Begin with the first line of the material and write out each line exactly, ending with the line that contains "R = math.radians". Pictures are not part of the copy.

** begin Available data **

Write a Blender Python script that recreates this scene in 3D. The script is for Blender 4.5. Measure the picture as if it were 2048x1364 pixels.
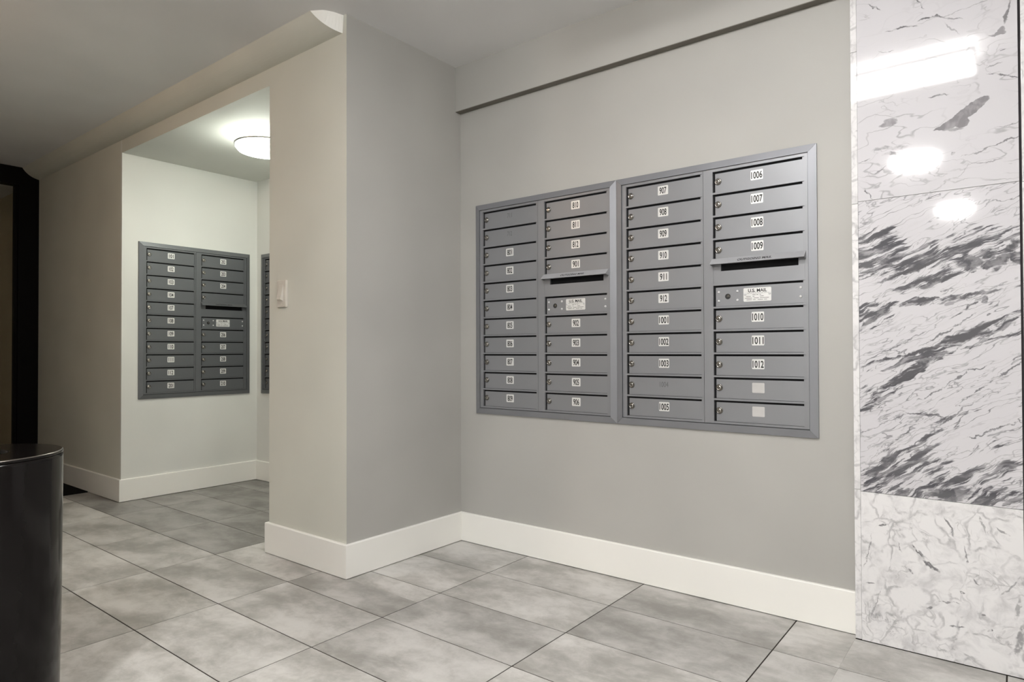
import bpy, bmesh, math, random
from mathutils import Vector, Matrix
random.seed(7)
for o in list(bpy.data.objects): bpy.data.objects.remove(o, do_unlink=True)
S = bpy.context.scene
COL = S.collection
R = math.radians

# ------------------------------------------------------------------ camera
cd = bpy.data.cameras.new('camera'); cam = bpy.data.objects.new('camera', cd); COL.objects.link(cam)
F_PX, YAW, PITCH, ROLL, V0 = 1299.57, R(38.0357), R(0.6773), R(-0.1769), 686.23
fw = Vector((-math.sin(YAW)*math.cos(PITCH), math.cos(YAW)*math.cos(PITCH), math.sin(PITCH)))
rt0 = Vector((math.cos(YAW), math.sin(YAW), 0)); up0 = rt0.cross(fw)
rt = rt0*math.cos(ROLL) + up0*math.sin(ROLL); up = -rt0*math.sin(ROLL) + up0*math.cos(ROLL)
cam.matrix_world = Matrix(((rt.x, up.x, -fw.x, 2.2945), (rt.y, up.y, -fw.y, -2.5016), (rt.z, up.z, -fw.z, 0.9846), (0, 0, 0, 1)))
cd.sensor_width = 36.0; cd.lens = 36.0*F_PX/2048.0; cd.shift_y = (V0-682.0)/2048.0; cd.clip_start = 0.02
S.camera = cam
# ------------------------------------------------------------------ world + exposure
w = bpy.data.worlds.new('world'); S.world = w; w.use_nodes = True
w.node_tree.nodes['Background'].inputs[0].default_value = (0.9, 0.95, 1.0, 1)
w.node_tree.nodes['Background'].inputs[1].default_value = 0.02
S.view_settings.view_transform = 'Standard'; S.view_settings.look = 'None'
S.view_settings.gamma = 1.0; S.view_settings.use_curve_mapping = False
S.view_settings.exposure = 0.13
S.cycles.use_light_tree = False       # five fittings only: plain light picking is quicker here
# strengths of the ceiling fittings (their light stays in the fittings' own glass)
E_LINEAR, E_NICHE, E_HALL, E_WARM = 28.0, 38.0, 315.0, 17.0

# ------------------------------------------------------------------ key dimensions (metres)
B = 0.015; CEIL = 2.4626; BH = 0.148
YF = -0.718            # plane of the pillar front and the left wall
XP = -0.617            # left end of the pillar
XN = -2.364            # left wall of the niche
YN = 0.246             # back wall of the niche
ZN = 2.3006            # niche ceiling
XE = -3.98             # dark door frame at the end of the hall
MZ = 0.667; MH = 1.0615

# ------------------------------------------------------------------ helpers
def link(name, me, mat=None, parent=None, loc=None):
    o = bpy.data.objects.new(name, me); COL.objects.link(o)
    if mat is not None and me is not None and not me.materials:
        for m in (mat if isinstance(mat, (list, tuple)) else [mat]): me.materials.append(m)
    if parent is not None: o.parent = parent
    if loc is not None: o.location = loc
    return o
def tag(o, label=None, cat=None, group=None, kind=None):
    if label: o['label'] = label
    if cat: o['category'] = cat
    if group: o['group'] = group
    if kind: o['kind'] = kind
    return o
def empty(name, loc, rz=0.0):
    o = bpy.data.objects.new(name, None); COL.objects.link(o); o.location = loc; o.rotation_euler = (0, 0, rz)
    o.empty_display_size = 0.05
    return o
class MB:
    def __init__(s): s.bm = bmesh.new()
    def box(s, x0, x1, y0, y1, z0, z1, bev=0.0, mi=0):
        r = bmesh.ops.create_cube(s.bm, size=1.0)
        vs = r['verts']
        for v in vs: v.co = Vector(((x0+x1)/2+v.co.x*(x1-x0), (y0+y1)/2+v.co.y*(y1-y0), (z0+z1)/2+v.co.z*(z1-z0)))
        fs = {f for v in vs for f in v.link_faces}
        for f in fs: f.material_index = mi
        if bev:
            es = list({e for v in vs for e in v.link_edges})
            bmesh.ops.bevel(s.bm, geom=es, offset=bev, segments=2, affect='EDGES', profile=0.6)
        return s
    def poly(s, verts, faces, mi=0):
        vs = [s.bm.verts.new(v) for v in verts]
        for f in faces:
            q = s.bm.faces.new([vs[i] for i in f]); q.material_index = mi
        return s
    def lathe(s, prof, n=32, axis='z', c=(0, 0, 0), mi=0, smooth=True, caps=(0, -1)):
        rings = []
        for r_, h in prof:
            ring = []
            for i in range(n):
                a = 2*math.pi*i/n
                if axis == 'z': p = (c[0]+r_*math.cos(a), c[1]+r_*math.sin(a), c[2]+h)
                else: p = (c[0]+r_*math.cos(a), c[1]-h, c[2]+r_*math.sin(a))
                ring.append(s.bm.verts.new(p))
            rings.append(ring)
        for a, b in zip(rings, rings[1:]):
            for i in range(n):
                q = s.bm.faces.new((a[i], a[(i+1) % n], b[(i+1) % n], b[i])); q.material_index = mi; q.smooth = smooth
        for ring in [rings[i] for i in caps]:
            q = s.bm.faces.new(ring); q.material_index = mi
        return s
    def mesh(s, name):
        bmesh.ops.recalc_face_normals(s.bm, faces=s.bm.faces)
        me = bpy.data.meshes.new(name); s.bm.to_mesh(me); s.bm.free(); return me
    def build(s, name, mat, parent=None, loc=None): return link(name, s.mesh(name), mat, parent, loc)
def box(name, x0, x1, y0, y1, z0, z1, mat, parent=None, bev=0.0):
    return MB().box(x0, x1, y0, y1, z0, z1, bev).build(name, mat, parent)
def struct(o): o['kind'] = 'structure'; return o

# ------------------------------------------------------------------ materials
class NT:
    def __init__(s, name):
        s.m = bpy.data.materials.new(name); s.m.use_nodes = True; s.t = s.m.node_tree
        s.b = s.t.nodes['Principled BSDF']
    def n(s, t, **kw):
        q = s.t.nodes.new(t)
        for k, v in kw.items():
            if k.startswith('i_'):
                key = k[2:]; key = int(key) if key.isdigit() else key.replace('_', ' ')
                s.put(q.inputs[key], v)
            else: setattr(q, k, v)
        return q
    def put(s, sock, v):
        if isinstance(v, bpy.types.NodeSocket): s.t.links.new(v, sock)
        else: sock.default_value = v
    def math(s, op, a, b=0.0, c=None, clamp=False):
        q = s.n('ShaderNodeMath', operation=op); q.use_clamp = clamp
        s.put(q.inputs[0], a); s.put(q.inputs[1], b)
        if c is not None: s.put(q.inputs[2], c)
        return q.outputs[0]
    def vm(s, op, a, b=None, scale=None):
        q = s.n('ShaderNodeVectorMath', operation=op); s.put(q.inputs[0], a)
        if b is not None: s.put(q.inputs[1], b)
        if scale is not None: s.put(q.inputs['Scale'], scale)
        return q.outputs['Value'] if op in ('LENGTH', 'DOT_PRODUCT') else q.outputs['Vector']
    def noise(s, vec, scale, detail=3.0, rough=0.55, dist=0.0, color=False):
        q = s.n('ShaderNodeTexNoise'); s.put(q.inputs['Vector'], vec); q.inputs['Scale'].default_value = scale
        q.inputs['Detail'].default_value = detail; q.inputs['Roughness'].default_value = rough; q.inputs['Distortion'].default_value = dist
        return q.outputs['Color'] if color else q.outputs['Fac']
    def ramp(s, v, a, b, lo=0.0, hi=1.0, smooth=True):
        q = s.n('ShaderNodeMapRange', interpolation_type='SMOOTHSTEP' if smooth else 'LINEAR')
        s.put(q.inputs[0], v); s.put(q.inputs[1], a); s.put(q.inputs[2], b); s.put(q.inputs[3], lo); s.put(q.inputs[4], hi)
        return q.outputs[0]
    def mix(s, f, a, b, blend='MIX'):
        q = s.n('ShaderNodeMix', data_type='RGBA', blend_type=blend)
        s.put(q.inputs[0], f); s.put(q.inputs[6], a if not isinstance(a, tuple) else (*a, 1)); s.put(q.inputs[7], b if not isinstance(b, tuple) else (*b, 1))
        return q.outputs[2]
    def mapping(s, vec, loc=(0, 0, 0), rot=(0, 0, 0), sc=(1, 1, 1), kind='POINT'):
        q = s.n('ShaderNodeMapping', vector_type=kind); s.put(q.inputs[0], vec)
        q.inputs['Location'].default_value = loc; q.inputs['Rotation'].default_value = rot; q.inputs['Scale'].default_value = sc
        return q.outputs[0]
    def bump(s, h, strength=0.2, dist=0.001):
        q = s.n('ShaderNodeBump'); q.inputs['Strength'].default_value = strength; q.inputs['Distance'].default_value = dist
        s.put(q.inputs['Height'], h); s.t.links.new(q.outputs[0], s.b.inputs['Normal'])
    def set(s, **kw):
        for k, v in kw.items():
            key = k.replace('_', ' ')
            if isinstance(v, tuple) and len(v) == 3: v = (*v, 1)
            s.put(s.b.inputs[key], v)
        return s
def paint(name, col, rough=0.55, mott=0.06, bump=0.08, spec=0.3):
    t = NT(name); pos = t.n('ShaderNodeNewGeometry').outputs['Position']
    n1 = t.noise(pos, 2.3, 1)
    f = t.ramp(n1, 0.3, 0.7, 1-mott, 1+mott*0.4, False)
    t.set(Base_Color=t.mix(1.0, col, t.n('ShaderNodeCombineColor', i_0=f, i_1=f, i_2=f).outputs[0], 'MULTIPLY'), Roughness=rough, Specular_IOR_Level=spec)
    return t.m
def plain(name, col, rough=0.5, metal=0.0, spec=0.5, coat=0.0, mott=0.03, sc=40):
    t = NT(name); oc = t.n('ShaderNodeTexCoord').outputs['Object']
    f = t.ramp(t.noise(oc, sc, 0), 0.3, 0.7, 1-mott, 1+mott, False)
    t.set(Base_Color=t.mix(1.0, col, t.n('ShaderNodeCombineColor', i_0=f, i_1=f, i_2=f).outputs[0], 'MULTIPLY'),
          Roughness=rough, Metallic=metal, Specular_IOR_Level=spec, Coat_Weight=coat)
    return t.m
def emit(name, col, strength):
    t = NT(name); e = t.n('ShaderNodeEmission', i_0=(*col, 1), i_1=strength)
    t.t.links.new(e.outputs[0], t.t.nodes['Material Output'].inputs['Surface']); t.t.nodes.remove(t.b)
    return t.m

M = {}
M['wall'] = paint('grey_wall_paint', (0.425, 0.418, 0.395))
M['cream'] = paint('cream_wall_paint', (0.63, 0.63, 0.57))
M['niche'] = paint('niche_wall_paint', (0.70, 0.705, 0.675))
M['ceil'] = paint('ceiling_paint', (0.78, 0.775, 0.775), rough=0.7)
M['niche_ceil'] = paint('niche_ceiling_paint', (0.66, 0.67, 0.63), rough=0.7)
M['white'] = paint('white_trim_paint', (0.87, 0.86, 0.82), rough=0.35, mott=0.03, bump=0.03, spec=0.5)
M['dark_room'] = paint('olive_room_paint', (0.62, 0.56, 0.42))
M['black_frame'] = plain('black_frame_lacquer', (0.0035, 0.003, 0.003), rough=0.5, spec=0.08)
M['marble_back'] = plain('grey_backing_mortar', (0.16, 0.15, 0.155), rough=0.9)
M['gap'] = plain('dark_gap', (0.012, 0.012, 0.013), rough=0.9, spec=0.1)
M['grout'] = plain('brown_grout', (0.030, 0.024, 0.021), rough=0.9, spec=0.15)
M['mail'] = plain('grey_powder_coat', (0.27, 0.275, 0.29), rough=0.40, metal=0.4, spec=0.45, mott=0.02, sc=9)
M['mail_trim'] = plain('grey_trim_coat', (0.255, 0.26, 0.28), rough=0.36, metal=0.45, spec=0.5, mott=0.02, sc=9)
M['hood'] = plain('lit_grey_hood_coat', (0.33, 0.335, 0.35), rough=0.5, metal=0.05, mott=0.02, sc=9)  # paler copy of the unit coat: light on the hood's top put into colour
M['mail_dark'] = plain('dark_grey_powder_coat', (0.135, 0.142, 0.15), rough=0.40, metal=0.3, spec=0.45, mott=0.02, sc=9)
M['chrome'] = plain('chrome', (0.46, 0.44, 0.41), rough=0.2, metal=1.0)
M['dark_chrome'] = plain('dark_chrome', (0.24, 0.23, 0.215), rough=0.25, metal=1.0)
M['plate'] = plain('silver_number_plate', (0.80, 0.80, 0.79), rough=0.33, metal=0.35, spec=0.6)
M['blank_plate'] = plain('blank_number_plate', (0.50, 0.49, 0.48), rough=0.5)
M['ink'] = plain('black_ink', (0.012, 0.012, 0.012), rough=0.6)
M['ink_grey'] = plain('small_print_ink', (0.10, 0.095, 0.09), rough=0.6)
M['ink_faint'] = plain('worn_ink', (0.13, 0.132, 0.138), rough=0.6)
M['switch'] = plain('switch_plastic', (0.62, 0.59, 0.53), rough=0.35)
M['nickel'] = plain('brushed_nickel', (0.45, 0.44, 0.43), rough=0.35, metal=0.9)
M['bin'] = plain('glossy_dark_brown_lacquer', (0.006, 0.005, 0.0048), rough=0.12, spec=0.17)
M['bin_edge'] = plain('pale_metal_bin_rim', (0.16, 0.145, 0.13), rough=0.25, metal=0.8)  # paler, metallic top edge of the lid
M['mat'] = plain('black_mat_fibre', (0.006, 0.006, 0.006), rough=0.95, spec=0.1, mott=0.4, sc=300)
M['e_warm_upper'] = emit('warm_upper_glass', (1.0, 0.66, 0.42), E_WARM*2.6)
M['dark_strip'] = plain('taupe_underside_strip', (0.15, 0.138, 0.115), rough=0.6)
M['e_niche_upper'] = emit('niche_upper_glass', (0.97, 1.0, 0.90), E_NICHE*0.42)
M['band'] = plain('grey_fixture_band', (0.20, 0.20, 0.20), rough=0.5)
M['fixture'] = plain('white_fixture_metal', (0.75, 0.75, 0.73), rough=0.4)
M['e_linear'] = emit('linear_lamp_glass', (1.0, 0.983, 0.962), E_LINEAR)
M['e_niche'] = emit('niche_lamp_glass', (0.97, 1.0, 0.90), E_NICHE)
M['e_hall'] = emit('hall_lamp_glass', (1.0, 0.983, 0.962), E_HALL)
M['e_warm'] = emit('warm_lamp_glass', (1.0, 0.72, 0.50), E_WARM)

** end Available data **

Result of this task:
Write a Blender Python script that recreates this scene in 3D. The script is for Blender 4.5. Measure the picture as if it were 2048x1364 pixels.
import bpy, bmesh, math, random
from mathutils import Vector, Matrix
random.seed(7)
for o in list(bpy.data.objects): bpy.data.objects.remove(o, do_unlink=True)
S = bpy.context.scene
COL = S.collection
R = math.radians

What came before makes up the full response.